Write out the full listing again, exactly as it stands.

──────── Information provided ────────

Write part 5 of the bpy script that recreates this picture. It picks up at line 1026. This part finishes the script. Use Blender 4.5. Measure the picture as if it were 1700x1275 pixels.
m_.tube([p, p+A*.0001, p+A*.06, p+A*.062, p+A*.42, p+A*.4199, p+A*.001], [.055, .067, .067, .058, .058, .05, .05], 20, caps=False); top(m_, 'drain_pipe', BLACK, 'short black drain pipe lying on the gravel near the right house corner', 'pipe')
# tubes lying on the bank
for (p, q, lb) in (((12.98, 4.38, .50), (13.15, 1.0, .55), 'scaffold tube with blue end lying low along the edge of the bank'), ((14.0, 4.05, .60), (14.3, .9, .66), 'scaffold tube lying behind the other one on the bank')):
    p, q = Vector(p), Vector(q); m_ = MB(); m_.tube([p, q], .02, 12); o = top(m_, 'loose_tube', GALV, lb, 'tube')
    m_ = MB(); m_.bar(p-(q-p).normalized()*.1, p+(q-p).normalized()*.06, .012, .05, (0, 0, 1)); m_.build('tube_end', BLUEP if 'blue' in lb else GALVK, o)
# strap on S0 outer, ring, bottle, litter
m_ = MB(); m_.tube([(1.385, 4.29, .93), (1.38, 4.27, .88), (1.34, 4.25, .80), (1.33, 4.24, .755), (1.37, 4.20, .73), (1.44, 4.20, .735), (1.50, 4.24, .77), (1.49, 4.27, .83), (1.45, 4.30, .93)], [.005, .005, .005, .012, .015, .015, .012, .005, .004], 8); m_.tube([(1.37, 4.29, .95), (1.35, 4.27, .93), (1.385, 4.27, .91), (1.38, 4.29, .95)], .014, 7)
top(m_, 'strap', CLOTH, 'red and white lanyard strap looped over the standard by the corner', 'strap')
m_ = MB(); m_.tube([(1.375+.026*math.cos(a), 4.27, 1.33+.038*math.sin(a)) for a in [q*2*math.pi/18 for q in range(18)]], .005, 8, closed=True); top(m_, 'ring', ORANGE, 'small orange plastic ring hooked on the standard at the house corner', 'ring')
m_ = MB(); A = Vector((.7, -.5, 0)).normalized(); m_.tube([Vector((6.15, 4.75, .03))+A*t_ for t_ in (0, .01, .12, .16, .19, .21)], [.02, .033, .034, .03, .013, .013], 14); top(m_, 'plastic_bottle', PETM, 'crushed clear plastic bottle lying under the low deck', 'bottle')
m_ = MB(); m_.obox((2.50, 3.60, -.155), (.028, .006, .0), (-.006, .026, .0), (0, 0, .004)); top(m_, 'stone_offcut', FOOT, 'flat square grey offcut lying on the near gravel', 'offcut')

────────

**Output below:**
Write part 5 of the bpy script that recreates this picture. It picks up at line 1026. This part finishes the script. Use Blender 4.5. Measure the picture as if it were 1700x1275 pixels.
m_.tube([p, p+A*.0001, p+A*.06, p+A*.062, p+A*.42, p+A*.4199, p+A*.001], [.055, .067, .067, .058, .058, .05, .05], 20, caps=False); top(m_, 'drain_pipe', BLACK, 'short black drain pipe lying on the gravel near the right house corner', 'pipe')
# tubes lying on the bank
for (p, q, lb) in (((12.98, 4.38, .50), (13.15, 1.0, .55), 'scaffold tube with blue end lying low along the edge of the bank'), ((14.0, 4.05, .60), (14.3, .9, .66), 'scaffold tube lying behind the other one on the bank')):
    p, q = Vector(p), Vector(q); m_ = MB(); m_.tube([p, q], .02, 12); o = top(m_, 'loose_tube', GALV, lb, 'tube')
    m_ = MB(); m_.bar(p-(q-p).normalized()*.1, p+(q-p).normalized()*.06, .012, .05, (0, 0, 1)); m_.build('tube_end', BLUEP if 'blue' in lb else GALVK, o)
# strap on S0 outer, ring, bottle, litter
m_ = MB(); m_.tube([(1.385, 4.29, .93), (1.38, 4.27, .88), (1.34, 4.25, .80), (1.33, 4.24, .755), (1.37, 4.20, .73), (1.44, 4.20, .735), (1.50, 4.24, .77), (1.49, 4.27, .83), (1.45, 4.30, .93)], [.005, .005, .005, .012, .015, .015, .012, .005, .004], 8); m_.tube([(1.37, 4.29, .95), (1.35, 4.27, .93), (1.385, 4.27, .91), (1.38, 4.29, .95)], .014, 7)
top(m_, 'strap', CLOTH, 'red and white lanyard strap looped over the standard by the corner', 'strap')
m_ = MB(); m_.tube([(1.375+.026*math.cos(a), 4.27, 1.33+.038*math.sin(a)) for a in [q*2*math.pi/18 for q in range(18)]], .005, 8, closed=True); top(m_, 'ring', ORANGE, 'small orange plastic ring hooked on the standard at the house corner', 'ring')
m_ = MB(); A = Vector((.7, -.5, 0)).normalized(); m_.tube([Vector((6.15, 4.75, .03))+A*t_ for t_ in (0, .01, .12, .16, .19, .21)], [.02, .033, .034, .03, .013, .013], 14); top(m_, 'plastic_bottle', PETM, 'crushed clear plastic bottle lying under the low deck', 'bottle')
m_ = MB(); m_.obox((2.50, 3.60, -.155), (.028, .006, .0), (-.006, .026, .0), (0, 0, .004)); top(m_, 'stone_offcut', FOOT, 'flat square grey offcut lying on the near gravel', 'offcut')